Arbitrariness, Inflation

Arbitrariness in practice or in theory effectively devalues distinctions, reasons, and values all to zero. Insistence on arbitrary power, arbitrary rights, or arbitrary freedom utterly abnegates normativity and reason. (See also Desire of the Master; Tyranny.) Denial of the principle of noncontradiction opens the door for unprincipled sophistry that has the same nihilistic effect. The idea that something genuinely new can only come about through arbitrariness reflects a profoundly impoverished vision.

Theoretical assertions of arbitrary power or authority originated in bad theology (see Strong Omnipotence; Occasionalism), then found their way into modern political theory via one-sided notions like sovereignty. Modern individualism and subjectivism tend to make similarly one-sided, effectively nihilistic claims on behalf of individuals. Sartrean existentialism and Badiouian decisionism are particularly extreme examples. (See also “Hard” Kantianism?)

Rather than valorizing or justifying arbitrariness in actions, we ought to always aim at contextually appropriate applications of reasonableness and respect for others. (See also Practical Judgment; Freedom from False Freedom; Categorical “Evil”.)

Freedom Without Sovereignty

Talk about freedom tends to be terribly ambiguous. Do we mean freedom from compulsion, or freedom from determination, or freedom resulting from some positive power?
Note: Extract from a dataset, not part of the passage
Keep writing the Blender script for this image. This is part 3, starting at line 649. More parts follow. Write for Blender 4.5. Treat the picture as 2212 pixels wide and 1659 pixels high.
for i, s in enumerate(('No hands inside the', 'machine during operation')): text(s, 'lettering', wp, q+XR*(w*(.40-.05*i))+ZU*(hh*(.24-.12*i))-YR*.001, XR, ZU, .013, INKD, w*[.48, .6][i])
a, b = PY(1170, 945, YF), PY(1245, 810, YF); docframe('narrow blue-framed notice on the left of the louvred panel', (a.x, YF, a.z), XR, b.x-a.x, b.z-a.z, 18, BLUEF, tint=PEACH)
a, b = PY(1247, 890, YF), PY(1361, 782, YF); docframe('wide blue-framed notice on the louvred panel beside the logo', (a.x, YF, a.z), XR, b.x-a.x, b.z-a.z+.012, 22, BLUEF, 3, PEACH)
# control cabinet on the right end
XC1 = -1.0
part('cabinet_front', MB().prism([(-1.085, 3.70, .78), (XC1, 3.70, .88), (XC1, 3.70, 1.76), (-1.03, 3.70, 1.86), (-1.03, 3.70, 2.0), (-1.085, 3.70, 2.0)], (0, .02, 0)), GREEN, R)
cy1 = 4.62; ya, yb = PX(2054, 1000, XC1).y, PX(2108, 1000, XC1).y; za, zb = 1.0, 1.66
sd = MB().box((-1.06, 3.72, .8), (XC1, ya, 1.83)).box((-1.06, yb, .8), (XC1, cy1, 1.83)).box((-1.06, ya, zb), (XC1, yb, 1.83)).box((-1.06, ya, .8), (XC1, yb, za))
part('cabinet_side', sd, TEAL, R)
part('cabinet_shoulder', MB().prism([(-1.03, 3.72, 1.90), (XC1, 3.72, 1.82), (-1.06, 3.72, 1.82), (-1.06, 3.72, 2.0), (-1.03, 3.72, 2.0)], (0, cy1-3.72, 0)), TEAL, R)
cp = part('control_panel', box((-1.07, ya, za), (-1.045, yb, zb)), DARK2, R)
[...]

Do we mean anything other than complete unfreedom, or a super-strong total freedom, or something in between?

As to the last question, we ought at least to avoid claiming we are subject to an overly strong unfreedom, without claiming we possess an overly strong freedom. There is an Aristotelian mean here waiting to be clarified.
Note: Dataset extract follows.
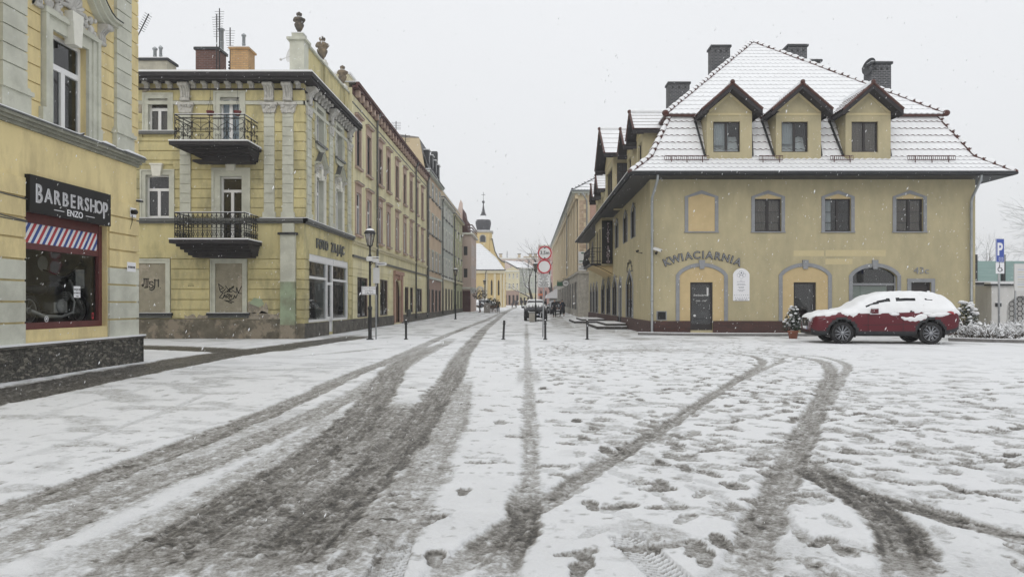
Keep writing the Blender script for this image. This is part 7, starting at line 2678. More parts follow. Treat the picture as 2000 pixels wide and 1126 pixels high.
def parking_sign():
    Y = 26.6
    k = Y / 1400
    x = (1951 - HX) * k
    zz = lambda py: CH + (HY - py) * k
    c, s_ = math.cos(R(10)), math.sin(R(10))
    F = Fr((x, Y - .04, 0), (c, s_, 0), (s_, -c, 0))
    t = thing('parking_sign', 'blue parking sign with a disabled badge on a grey pole behind the hedge', 'road sign', (x, Y, 0))
    m = MB()
    m.tube([(x, Y, 0), (x, Y, zz(468))], .038, 10)
    m.build('pole', 'steel', t)
    a, b = -.17, .18
    m = MB()
    m.fbox(F, a, b, zz(512), zz(466), 0, .02, 0)
    m.ring(F, [(a, zz(512)), (b, zz(512)), (b, zz(466)), (a, zz(466))], [(a + .012, zz(512) + .012), (b - .012, zz(512) + .012), (b - .012, zz(466) - .012), (a + .012, zz(466) - .012)], .02, .023, 1, True)
    so = m.build('parking_plate', ['sign_blue', 'white'], t)
    m = MB()
    put_text(m, F, 'P', -.01, zz(498), .022, .64, 0, .03, .002, .72)
    q = zz(509)
    m.ring(F, [(-.05, q), (.12, q), (.12, q + .12), (-.05, q + .12)], [(-.04, q + .01), (.11, q + .01), (.11, q + .11), (-.04, q + .11)], .02, .024, 0, True)
    m.bar(F.P(-.05, q, .022), F.P(.12, q + .12, .022), .01, .004)
    m.bar(F.P(-.05, q + .12, .022), F.P(.12, q, .022), .01, .004)
    m.build('print', 'white', so)
    m = MB()
    m.fbox(F, a, b, zz(534), zz(513), 0, .02, 0)
    so = m.build('disabled_plate', 'white', t)
    m = MB()
    z = zz(531)
    m.tube([F.P(-.01 + .085 * math.cos(R(d)), z + .10 + .085 * math.sin(R(d)), .024) for d in range(100, 400, 25)], .012, 5)
    m.tube([F.P(-.03, z + .30, .024), F.P(-.02, z + .15, .024), F.P(.06, z + .15, .024), F.P(.10, z + .05, .024)], .014, 5)
    m.ball(F.P(-.03, z + .345, .024), .022, .01, .022)
    m.build('wheelchair_symbol', 'black', so)
parking_sign()

def bin_and_boards():
    t = thing('litter_bin', 'square grey litter bin at the foot of the middle street lamp', 'bin', (.28, 53.6, 0))
    m = MB()
    m.box(.05, .48, 53.4, 53.8, 0.05, .66, 0)
    m.box(.03, .50, 53.38, 53.82, .66, .71, 1)
    m.box(.04, .49, 53.39, 53.81, .712, .75, 2)
    m.box(.09, .44, 53.44, 53.76, 0, .05, 1)
    m.build('bin', ['office_stone', 'gutter_pipe', 'snow'], t)
    z = gz(92)
    t = thing('pavement_board', 'grey wooden A-board on the left pavement near the church', 'sign', (-5.2, 90, z))
    for s_ in (-1, 1):
        m = MB()
        m.bar((-5.2, 90 + s_ * .28, z), (-5.2, 90, z + 1.25), .75, .05, 0, up=Vector((0, 1, 0)))
        m.build('panel', 'wood_grey', t)
    t = thing('flower_stand', 'brown wooden slatted stand beside the grey A-board', 'stand', (-4.5, 91, z))
    m = MB()
    for k in range(5):
        m.box(-4.95, -4.1, 90.7, 91.3, z + .15 + k * .17, z + .24 + k * .17, 0)
    for xx in (-4.95, -4.12):
        m.tube([(xx, 90.7, z), (xx + .1, 91.0, z + 1.1), (xx, 91.3, z)], .03, 5, 0)
    m.build('slatted_frame', 'wood', t)
    t = thing('crossed_sign', 'square white sign with a black diagonal cross on the pink house corner', 'sign', (-7.3, 95.5, 3.1))
    F = Fr((0, 95.5, 0), (1, 0, 0), (0, -1, 0))
    m = MB()
    m.fbox(F, -7.7, -7.1, 2.75, 3.35, 0, .05, 0)
    m.build('board', 'grey_sign', t)
    m = MB()
    m.bar(F.P(-7.62, 2.83, .06), F.P(-7.18, 3.27, .06), .06, .02)
    m.bar(F.P(-7.62, 3.27, .06), F.P(-7.18, 2.83, .06), .06, .02)
    m.build('cross', 'black', t)
    m = MB()
    m.tube([(-7.75, 95.55, 3.4), (-7.1, 95.55, 3.4)], .02, 5)
    m.build('bracket', 'black_iron', t)
    t = thing('wall_bin', 'small dark litter bin by the shop windows of the long yellow house', 'bin', (-8.55, 51.0, .3))
    m = MB()
    m.lathe((-8.5, 50.9, .45), [(.15, 0), (.19, .5), (.2, .52)], 12)
    m.tube([(-8.5, 50.9, 0), (-8.5, 50.9, .5)], .03, 6)
    m.build('bin', 'gutter_pipe', t)
bin_and_boards()

# ================================================================== vehicles
def lerp_tab(tab, x):
    for i in range(len(tab) - 1):
        if x <= tab[i + 1][0]:
            a, b = tab[i], tab[i + 1]
            f = (x - a[0]) / max(1e-9, b[0] - a[0])
            f = f * f * (3 - 2 * f) * .35 + f * .65
            return [a[k] + (b[k] - a[k]) * f for k in range(1, len(a))]
    return list(tab[-1][1:])

# x, z bottom, z belt, z top, half width at belt, half width at roof edge
SUV = [(0.00, .36, .70, .80, .64, .50), (0.05, .30, .82, .90, .78, .62), (0.18, .26, .91, .97, .86, .70), (0.55, .26, .95, 1.04, .905, .76), (1.00, .26, .98, 1.10, .915, .78),
       (1.25, .26, .99, 1.14, .915, .78), (1.55, .26, 1.00, 1.34, .92, .70), (1.92, .26, 1.01, 1.54, .92, .64), (2.35, .26, 1.02, 1.645, .92, .62), (2.9, .26, 1.04, 1.68, .92, .61),
       (3.4, .26, 1.06, 1.67, .92, .60), (3.85, .28, 1.09, 1.635, .91, .58), (4.15, .30, 1.11, 1.56, .90, .58), (4.34, .34, 1.12, 1.38, .88, .62), (4.48, .38, 1.08, 1.18, .85, .66), (4.56, .46, .96, 1.02, .80, .64)]
def section(x, tab):
    zb, zl, zt, wl, wr = lerp_tab(tab, x)
    base = [(0, zb), (wl * .72, zb), (wl * .93, zb + .05), (wl * .985, zb + .22), (wl * 1.0, zb + (zl - zb) * .55), (wl * .995, zl - .10), (wl * .965, zl),
            (wl * .965 + (wr - wl * .965) * .5, zl + (zt - .09 - zl) * .52), (wr, zt - .09), (wr * .93, zt - .035), (wr * .72, zt - .008), (wr * .35, zt), (0, zt)]
    out = []
    for i in range(len(base) - 1):
        ns = 9 if i in (6, 7) else 3
        for q in range(ns):
            f = q / ns
            out.append((base[i][0] + (base[i + 1][0] - base[i][0]) * f, base[i][1] + (base[i + 1][1] - base[i][1]) * f))
    out.append(base[-1])
    return out    # 49 points; 18 is the belt, 36 the roof edge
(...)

A first step toward such a clarification is to recognize that freedom ought not to be understood as implying something like sovereignty. Sovereignty is a kind of unconditional, total, exclusive authority or power over a domain. I want to say that nothing in the real world really does or ought to work like that. True freedom involves freedom from this kind of false freedom.

Historically, theories of sovereignty trace back to the absolute and arbitrary power attributed to the Roman emperors. The modern concept of sovereignty originated in arguments for absolute monarchy, e.g., by Jean Bodin in the late 16th century. In later political thought, the notion of sovereignty was transferred to the state as an institution, or in Rousseau’s case to a supposed general will of the people. To the extent that sovereignty of nations really just implies a kind of respect, it is unobjectionable, but to the extent that it is taken to imply a right to do arbitrary things, it is harmful.

Modern notions of individual unilateral rights, while in many cases referring to things that ought to be protected and respected more than they are, are a bad theoretical basis for good ethical concern. The notion of unilateral rights is implicitly grounded in a notion of sovereignty of each individual over a certain domain. At best, rights are a safeguard against failures of mutual recognition and Kantian respect for people, which ought to come first.

We need to think about responsibility in ways that do not presuppose that we must have some kind of sovereignty in order to be responsible. (See also Phenomenology of Will; Rationality; Choice, Deliberation; Brandomian Choice; Kantian Freedom; Freedom Through Deliberation?; Free Will and Determinism; Freedom and Free Will; Desire of the Master; Independence, Freedom; Ego; Euthyphro; Strong Omnipotence; Tyranny.)